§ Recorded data
═══

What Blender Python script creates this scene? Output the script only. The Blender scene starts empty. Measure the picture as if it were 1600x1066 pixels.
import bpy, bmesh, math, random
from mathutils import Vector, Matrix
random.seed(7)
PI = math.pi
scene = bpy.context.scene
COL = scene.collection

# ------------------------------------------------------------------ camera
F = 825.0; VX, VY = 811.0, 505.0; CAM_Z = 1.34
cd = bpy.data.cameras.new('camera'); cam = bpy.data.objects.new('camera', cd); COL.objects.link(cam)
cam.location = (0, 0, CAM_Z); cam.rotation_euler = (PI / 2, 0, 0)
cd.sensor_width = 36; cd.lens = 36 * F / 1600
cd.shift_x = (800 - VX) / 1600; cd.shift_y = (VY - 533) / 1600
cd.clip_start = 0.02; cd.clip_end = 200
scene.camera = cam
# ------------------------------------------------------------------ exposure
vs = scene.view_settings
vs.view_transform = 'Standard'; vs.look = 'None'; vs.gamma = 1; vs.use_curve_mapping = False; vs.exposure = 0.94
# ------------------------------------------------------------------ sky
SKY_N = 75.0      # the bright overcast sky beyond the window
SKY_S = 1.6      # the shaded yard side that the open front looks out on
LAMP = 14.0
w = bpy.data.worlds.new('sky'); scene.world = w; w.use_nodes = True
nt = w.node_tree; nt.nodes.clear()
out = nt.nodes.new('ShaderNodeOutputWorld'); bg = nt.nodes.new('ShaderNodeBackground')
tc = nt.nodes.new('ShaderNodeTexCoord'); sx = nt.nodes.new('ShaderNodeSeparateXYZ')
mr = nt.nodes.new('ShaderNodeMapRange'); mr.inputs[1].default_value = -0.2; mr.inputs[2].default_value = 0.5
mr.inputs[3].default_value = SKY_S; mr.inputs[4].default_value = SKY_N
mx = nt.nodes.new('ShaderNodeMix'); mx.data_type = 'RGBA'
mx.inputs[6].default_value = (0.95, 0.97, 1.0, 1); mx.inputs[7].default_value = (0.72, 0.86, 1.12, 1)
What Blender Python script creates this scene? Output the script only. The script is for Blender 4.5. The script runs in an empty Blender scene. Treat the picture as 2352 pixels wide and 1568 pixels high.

═══

§ EXERCISE GOAL
Return exactly the lines from the beginning of the data above through the one containing "COL = scene.collection", please. Include both end lines and add nothing else.

§ WRITTEN ANSWER
What Blender Python script creates this scene? Output the script only. The Blender scene starts empty. Measure the picture as if it were 1600x1066 pixels.
import bpy, bmesh, math, random
from mathutils import Vector, Matrix
random.seed(7)
PI = math.pi
scene = bpy.context.scene
COL = scene.collection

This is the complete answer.